If a person is in building i, they can move to any other building j if and only if i < j and heights[i] < heights[j].
You are also given another array queries where queries[i] = [ai, bi]. On the ith query, Alice is in building ai while Bob is in building bi.
Return an array ans where ans[i] is the index of the leftmost building where Alice and Bob can meet on the ith query. If Alice and Bob cannot move to a common building on query i, set ans[i] to -1.
Example 1:
Input: heights = [6,4,8,5,2,7], queries = [[0,1],[0,3],[2,4],[3,4],[2,2]]
Output: [2,5,-1,5,2]
Explanation: In the first query, Alice and Bob can move to building 2 since heights[0] < heights[2] and heights[1] < heights[2].
In the second query, Alice and Bob can move to building 5 since heights[0] < heights[5] and heights[3] < heights[5].
In the third query, Alice cannot meet Bob since Alice cannot move to any other building.
In the fourth query, Alice and Bob can move to building 5 since heights[3] < heights[5] and heights[4] < heights[5].
In the fifth query, Alice and Bob are already in the same building.

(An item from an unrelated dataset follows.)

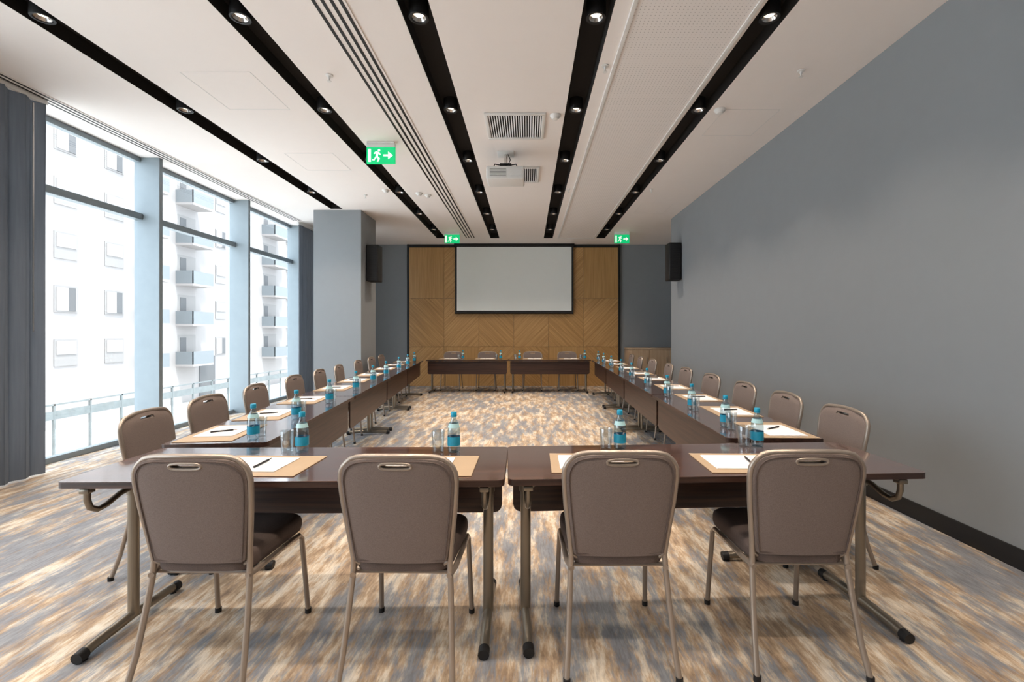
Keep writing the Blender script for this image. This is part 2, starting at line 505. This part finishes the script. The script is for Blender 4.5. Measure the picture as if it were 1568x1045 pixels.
for sx in (-1, 1):
    x = sx * (TL / 2 - .085)
    b.box(x - .025, x + .025, -.235, .20, TH - .045, TH - .027, M_leg, .004)
    b.tube([(x, 0, .04), (x, 0, TH - .04)], .024, M_leg, 14, flat=.75)
    b.tube([(x, 0, .60), (x, 0, .66)], .030, M_leg, 14, flat=.85)
    b.tube([(x, -.245, .028), (x, -.2, .034), (x, 0, .042), (x, .2, .034), (x, .245, .028)], .021, M_leg, 12)
    for s in (-1, 1):
        b.tube([(x, s * .235, .027), (x, s * .262, .025), (x, s * .272, .024)], .0235, M_black, 12)
        b.lathe([(.014, 0), (.014, .012)], M_black, 12, (x, s * .24))
        ye = .225 if s < 0 else .185
        b.tube([(x, s * ye, TH - .04), (x, s * ye, TH - .09), (x, s * (ye - .012), TH - .125), (x, s * (ye - .045), TH - .145),
                (x, s * (ye - .09), TH - .14), (x, s * .07, TH - .115), (x, s * .0, TH - .105)], .0125, M_leg, 10)
        b.box(x - .02, x + .02, s * ye - .018, s * ye + .018, TH - .06, TH - .04, M_leg, .004)
    b.tube([(x, 0, TH - .14), (x - sx * .12, 0, TH - .06), (x - sx * .22, 0, TH - .035)], .009, M_leg, 8)
    b.box(x - sx * .22 - .03, x - sx * .22 + .03, -.02, .02, TH - .04, TH - .026, M_leg, .003)
me_table = b.mesh("conference_table")

def table(cx, cy, ang):
    put(me_table, "conference_table", (cx, cy, 0), ang)
def table_from(px, py, ang, side=1):
    c, s = math.cos(ang), math.sin(ang)
    cx = px + c * TL / 2 - s * TD / 2; cy = py + s * TL / 2 + c * TD / 2
    table(cx, cy, ang)
table_from(-1.905, 1.83, math.radians(.8))
table_from(-.08, 1.862, math.radians(3.0))
KL, CL = .112, 1.15
aL = math.atan(KL); dL = Vector((-math.sin(aL), math.cos(aL))); inL = Vector((math.cos(aL), math.sin(aL)))
for i in range(4):
    p = Vector((-CL - KL * 2.50, 2.50)) + dL * (i * 1.82 + TL / 2) - inL * (TD / 2)
    table(p.x, p.y, -math.pi / 2 + aL)
aR = math.atan(.035); dR = Vector((math.sin(aR), math.cos(aR))); inR = Vector((-math.cos(aR), math.sin(aR)))
for i in range(4):
    p = Vector((1.05 + .035 * 2.58, 2.60)) + dR * (i * 1.82 + TL / 2) - inR * (TD / 2)
    table(p.x, p.y, math.pi / 2 - aR)
table(-2.235 + TL / 2, 9.97 + TD / 2, math.pi); table(-2.235 + TL * 1.5 + .01, 9.97 + TD / 2, math.pi)

# ------------------------------------------------------------------ chair
def chair_mesh():
    b = MB()
    prof = [(.452, .165), (.462, .180), (.50, .186), (.56, .193), (.62, .200), (.68, .207), (.74, .212), (.79, .215), (.825, .212),
            (.846, .203), (.864, .188), (.874, .172), (.881, .150), (.885, .120)]
    KS = .965
    prof = [(.452 + (z - .452) * KS, w) for z, w in prof]
    ZT = prof[-1][0]
    us = [-1, -.88, -.72, -.56, -.42, -.29, -.15, 0, .15, .29, .42, .56, .72, .88, 1]
    def ymid(z): return .062 - (z - .45) * .150
    nr, ncx = len(prof), len(us)
    fr = []; bk = []
    for i, (z, w) in enumerate(prof):
        for u in us:
            x = u * w
            zz = z + .004 * (1 - u * u) * (1 if z > .78 else 0)
            cv = -.018 * (1 - (x / .22) ** 2)
            ev = min(1, (1 - abs(u)) * 5) * min(1, (z - .45) * 12) * min(1, (ZT + .005 - z) * 30)
            y = ymid(z) + cv
            fr.append((x, y + .010 + .016 * max(0, ev), zz)); bk.append((x, y - .010 - .006 * max(0, ev), zz))
    hole = lambda i, j: (i == 9) and (5 <= j <= 8)
    n = nr * ncx; vs = fr + bk; fs = []
    def cell(i, j): return 0 <= i < nr - 1 and 0 <= j < ncx - 1 and not hole(i, j)
    for i in range(nr - 1):
        for j in range(ncx - 1):
            if not cell(i, j): continue
            a, c, d, e = i * ncx + j, i * ncx + j + 1, (i + 1) * ncx + j + 1, (i + 1) * ncx + j
            fs.append([a, c, d, e]); fs.append([n + e, n + d, n + c, n + a])
            for (p, q, ok) in ((a, c, cell(i - 1, j)), (c, d, cell(i, j + 1)), (d, e, cell(i + 1, j)), (e, a, cell(i, j - 1))):
                if not ok: fs.append([q, p, n + p, n + q])
    b.add(vs, fs, M_chair)
    ring = []
    zc = (prof[9][0] + prof[10][0]) / 2 + .003
    for k in range(24):
        a = 2 * math.pi * k / 24
        x = .060 * math.copysign(abs(math.cos(a)) ** .55, math.cos(a)); z = zc + .0115 * math.copysign(abs(math.sin(a)) ** .8, math.sin(a))
        ring.append((x, ymid(z) - .017, z))
    for off in (-.013, .014):
        b.tube([(x, y + off, z) for x, y, z in ring], .0055, M_champ, 8, closed=True)
    pipe = [(w * .95, ymid(z) - .0145 - .018 * (1 - (w * .95 / .22) ** 2), z if z < .8 else z - .008) for z, w in prof[1:]]
    pipe = pipe + [(-x, y, z) for x, y, z in reversed(pipe)]
    b.tube(pipe, .0024, M_seat, 6, closed=True)
    side = [(.216, -.035, .012), (.207, .0, .12), (.199, .032, .26), (.192, .055, .38), (.188, ymid(.45), .45)]
    out = [(w + .006, ymid(z), z + (.004 if z > ZT - .015 else 0)) for z, w in prof[2:]]
    right = side + out
    top = [(.07, ymid(ZT) - .012, ZT + .008), (0, ymid(ZT) - .015, ZT + .009), (-.07, ymid(ZT) - .012, ZT + .008)]
    path = right + top + [(-x, y, z) for x, y, z in reversed(right)]
    b.tube(path, .0115, M_champ, 10)
    for s in (-1, 1):
        b.tube([(s * .188, .045, .40), (s * .203, .10, .408), (s * .206, .30, .404), (s * .206, .40, .398), (s * .207, .425, .375),
                (s * .212, .445, .20), (s * .217, .465, .012)], .0115, M_champ, 10)
        b.lathe([(.014, 0), (.014, .022)], M_black, 12, (s * .217, .466))
        b.lathe([(.014, 0), (.014, .022)], M_black, 12, (s * .216, -.036))
        b.tube([(s * .188, .058, .455), (s * .150, .075, .425), (s * .12, .09, .405)], .009, M_champ, 8)
    b.tube([(-.206, .38, .39), (.206, .38, .39)], .009, M_champ, 8)
    b.tube([(-.195, .09, .395), (.195, .09, .395)], .009, M_champ, 8)
    vs = []; fs = []
    cx, cy = 0, .262
    def sq(t, hx, hy, e=.32):
        c, s_ = math.cos(t), math.sin(t)
        return (hx * math.copysign(abs(c) ** e, c), hy * math.copysign(abs(s_) ** e, s_))
    layers = [(.93, .412), (.985, .416), (1.0, .43), (1.0, .452), (.985, .466), (.94, .477), (.85, .483), (.6, .488), (.3, .490), (.02, .491)]
    SG = 40
    for sc, z in layers:
        for k in range(SG):
            x, y = sq(2 * math.pi * k / SG, .213 * sc, .218 * sc, .32 if sc > .5 else .6)
            taper = 1 - .10 * (0.5 - y / .436)
            vs.append((x * taper, cy + y, z))
    for i in range(len(layers) - 1):
        for k in range(SG):
            k2 = (k + 1) % SG
            fs.append([i * SG + k, i * SG + k2, (i + 1) * SG + k2, (i + 1) * SG + k])
    fs.append(list(range(SG))[::-1]); fs.append([(len(layers) - 1) * SG + k for k in range(SG)])
    b.add(vs, fs, M_seat)
    b.box(-.17, .17, .10, .42, .395, .414, M_black, .004)
    return b.mesh("banquet_chair")
me_chair = chair_mesh()
def chair(x, y, a): put(me_chair, "banquet_chair", (x, y, 0), a)

# ------------------------------------------------------------------ table-top items
b = MB(); b.box(-.225, .225, -.155, .155, 0, .004, M_tan, .0015, 1); me_mat = b.mesh("desk_pad")
b = MB()
for k in range(4):
    b.box(-.15 + .001 * k, .15, -.107, .107 - .001 * (k % 2), .0005 + k * .001, .0015 + k * .001, M_paper)
me_note = b.mesh("notepad", False)
b = MB()
b.tube([(-.065, 0, .005), (.05, 0, .005)], .0045, M_black, 10); b.tube([(.05, 0, .005), (.062, 0, .005), (.07, 0, .005)], .003, M_chrome, 8)
b.box(-.065, -.03, -.001, .001, .009, .0105, M_chrome)
me_pen = b.mesh("pen")
b = MB()
b.lathe([(.0, .004), (.022, .0), (.030, .006), (.0315, .02), (.0305, .03), (.0315, .04), (.0315, .105), (.029, .125), (.022, .148), (.0145, .163), (.0125, .172), (.0125, .182)], M_bottle, 24, caps=False)
b.lathe([(.0322, .035), (.0322, .080)], M_label, 24, caps=False)
b.lathe([(.0295, .125), (.0235, .146)], M_cap, 24, caps=False)
b.lathe([(.0145, .182), (.0150, .186), (.0150, .199), (.013, .202), (0, .202)], M_label, 20)
b.lathe([(.0155, .178), (.0155, .181)], M_label, 20)
me_bot = b.mesh("water_bottle")
b = MB()
b.lathe([(0, .0), (.026, .0), (.028, .004), (.0335, .108), (.0325, .110), (.0315, .108), (.0265, .012), (0, .011)], M_bglass, 24, caps=False)
me_gl = b.mesh("drinking_glass")

def setting(pc, fdir, bpos, gpos):
    a = math.atan2(fdir[1], fdir[0]) - math.pi / 2 + random.uniform(-.03, .03)
    put(me_mat, "desk_pad", (pc[0], pc[1], TH), a)
    c, s = math.cos(a), math.sin(a)
    ox = -.035
    put(me_note, "notepad", (pc[0] + c * ox, pc[1] + s * ox, TH + .004), a)
    put(me_pen, "pen", (pc[0] + c * .0, pc[1] + s * .0, TH + .009), a + random.uniform(1.2, 2.2))
    if bpos: put(me_bot, "water_bottle", (bpos[0], bpos[1], TH), random.uniform(0, 6))
    if gpos: put(me_gl, "drinking_glass", (gpos[0], gpos[1], TH))

for (cx, cy, px, bx, by, gx) in ((-1.275, 1.72, -1.20, -1.14, 2.30, -1.21), (-.493, 1.72, -.46, -.373, 2.30, -.45),
                                 (.365, 1.775, .33, .478, 2.36, .405), (1.10, 1.785, 1.02, 1.22, 2.42, 1.145)):
    chair(cx, cy, random.uniform(-.02, .02))
    setting((px, 2.06 if cx < 0 else 2.10), (0, 1), (bx, by), (gx, by - .01))
for Y in (2.68, 3.29, 4.0, 4.85, 5.63, 6.42, 7.46, 8.4, 9.27):
    P = Vector((-(CL + .80 + KL * Y), Y))
    chair(P.x, P.y, -math.pi / 2 + aL + random.uniform(-.05, .05))
    pc = P + inL * .43; bp = P + inL * .69 - dL * .2; gp = P + inL * .69 - dL * .11
    setting(pc, inL, bp, gp)
for Y in (2.80, 3.46, 4.17, 5.0, 5.9, 6.7, 7.7, 8.68, 9.55):
    P = Vector((1.85 + .035 * Y, Y))
    chair(P.x, P.y, math.pi / 2 - aR + random.uniform(-.05, .05))
    pc = P + inR * .43; bp = P + inR * .69 + dR * .08; gp = P + inR * .69 - dR * .01
    setting(pc, inR, bp, gp)
for x, bx in ((-1.77, .33), (-.96, .36), (.12, -.30), (.94, .33)):
    chair(x, 10.88, math.pi + random.uniform(-.04, .04))
    setting((x, 10.36), (0, -1), (x + bx, 10.12), (x + bx - .09, 10.1))

# ------------------------------------------------------------------ outside
FX = -26
b = MB()
b.box(FX - 8, FX, 6, 95, -4, 15, M_facade)
b.box(FX - 8.2, FX + .4, 6, 95, 15, 15.3, M_facgrey)
for fl in range(6):
    zc = .15 + 3 * (fl - 1)
    if fl > 0:
        for y in (13, 16, 19.5, 25.6, 28.6, 38.5, 41, 52, 55, 66, 70, 80):
            b.box(FX, FX + .05, y - .65, y + .65, zc - .7, zc + .8, M_facgrey)
            b.box(FX + .03, FX + .09, y - .55, y + .55, zc - .05 if (int(y) + fl) % 3 else zc - .6, zc + .7, M_facade)
            if (int(y) + fl) % 3 == 0: b.box(FX + .05, FX + .1, y + .1, y + .5, zc - .6, zc + .7, M_bdark)
        for y0, y1 in ((30.3, 31.4), (33.6, 35.8), (44.5, 47.2), (49, 50), (58, 61), (63.5, 65), (74, 77)):
            b.box(FX, FX + .03, y0 + .2, y1 - .2, zc - 1.2, zc + 1.0, M_facgrey)
            b.box(FX, FX + .05, y0 + .4, y0 + 1.0, zc - 1.2, zc + .8, M_bdark)
            b.box(FX, FX + 1.3, y0, y1, zc - 1.35, zc - 1.2, M_facade)
            b.box(FX + 1.24, FX + 1.3, y0, y1, zc - 1.2, zc - .25, M_balc)
            b.box(FX, FX + 1.3, y0, y0 + .05, zc - 1.2, zc - .25, M_balc)
b.box(FX, FX + .05, 36, 37.8, -3.9, -.6, M_bdark)
put(b.mesh("apartment_building", False), "apartment_building")
b = MB(); b.box(-60, -5.2, -40, 140, -4.3, -4, M_ground); put(b.mesh("street", False), "street")
b = MB()
for k in range(30):
    y = 8 + k * 1.6
    b.box(-20.05, -19.95, y - .03, y + .03, -4, -1.7, M_car)
b.box(-20.05, -19.95, 8, 56, -1.76, -1.7, M_car); b.box(-20.04, -19.96, 8, 56, -2.35, -2.0, M_car)
put(b.mesh("street_fence", False), "street_fence")

# ------------------------------------------------------------------ light
w = D.worlds.new("sky"); scene.world = w; w.use_nodes = True
nt = w.node_tree; bg = nt.nodes["Background"]
bg.inputs["Color"].default_value = (.84, .92, 1.0, 1); bg.inputs["Strength"].default_value = 5.4
sd = D.lights.new("sun", 'SUN'); sd.energy = 11.0; sd.angle = math.radians(3); sd.color = (1, .97, .93)
so = D.objects.new("sun", sd); COL.objects.link(so)
so.rotation_euler = Vector((-.28, .22, -.93)).to_track_quat('-Z', 'Y').to_euler()
pd = D.lights.new("window_portal", 'AREA'); pd.shape = 'RECTANGLE'; pd.size = 13.4; pd.size_y = H
pd.cycles.is_portal = True
po = D.objects.new("window_portal", pd); COL.objects.link(po)
po.location = (XL - .1, (YF + 11.28) / 2, H / 2)
po.rotation_euler = Matrix(((0, 0, -1), (1, 0, 0), (0, -1, 0))).to_euler()

# ------------------------------------------------------------------ camera
cd = D.cameras.new("camera"); cam = D.objects.new("camera", cd); COL.objects.link(cam)
cam.location = (0, 0, 1.345); cam.rotation_euler = (math.pi / 2, 0, 0)
cd.sensor_width = 36; cd.lens = 16.0; cd.shift_x = -.0153; cd.shift_y = -.0086
cd.clip_start = .05; cd.clip_end = 300
scene.camera = cam
scene.view_settings.view_transform = 'Standard'
scene.view_settings.look = 'None'
scene.view_settings.exposure = 0.03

For ans[i] != -1, It can be shown that ans[i] is the leftmost building where Alice and Bob can meet.
For ans[i] == -1, It can be shown that there is no building where Alice and Bob can meet.
Example 2:
Input: heights = [5,3,8,2,6,1,4,6], queries = [[0,7],[3,5],[5,2],[3,0],[1,6]]
Output: [7,6,-1,4,6]
Explanation: In the first query, Alice can directly move to Bob’s building since heights[0] < heights[7].
In the second query, Alice and Bob can move to building 6 since heights[3] < heights[6] and heights[5] < heights[6].
In the third query, Alice cannot meet Bob since Bob cannot move to any other building.
In the fourth query, Alice and Bob can move to building 4 since heights[3] < heights[4] and heights[0] < heights[4].
In the fifth query, Alice can directly move to Bob’s building since heights[1] < heights[6].
For ans[i] != -1, It can be shown that ans[i] is the leftmost building where Alice and Bob can meet.
For ans[i] == -1, It can be shown that there is no building where Alice and Bob can meet.
Constraints:
1 <= heights.length <= 5 * 1041 <= heights[i] <= 1091 <= queries.length <= 5 * 104queries[i] = [ai, bi]0 <= ai, bi <= heights.length - 1
Solution
import java.util.LinkedList
import kotlin.math.max
class Solution {
fun leftmostBuildingQueries(heights: IntArray, queries: Array<IntArray>): IntArray {
val n = heights.size
val gr = IntArray(n)
val l = LinkedList<Int>()
l.offer(n - 1)
gr[n - 1] = -1
for (i in n - 2 downTo 0) {
while (l.isNotEmpty() && heights[i] > heights[l.peek()]) {
l.pop()
}
if (l.isNotEmpty()) {
gr[i] = l.peek()
} else {
gr[i] = -1
}
l.push(i)
}
val ans = IntArray(queries.size)
var i = 0
for (a in queries) {
val x = gr[a[0]]
val y = gr[a[1]]
if (a[0] == a[1]) {
ans[i++] = a[0]
} else if (a[0] < a[1] && heights[a[0]] < heights[a[1]]) {
ans[i++] = a[1]
} else if (a[1] < a[0] && heights[a[1]] < heights[a[0]]) {
ans[i++] = a[0]
} else if (x == -1 || y == -1) {
ans[i++] = -1
} else {
var m = max(a[0], a[1])
while (m < heights.size && m != -1 && (heights[m] <= heights[a[0]] || heights[m] <= heights[a[1]])) {
m = gr[m]
}
if (m >= heights.size || m == -1) {
ans[i++] = -1
} else {
ans[i++] = m
}
}
}
return ans
}
}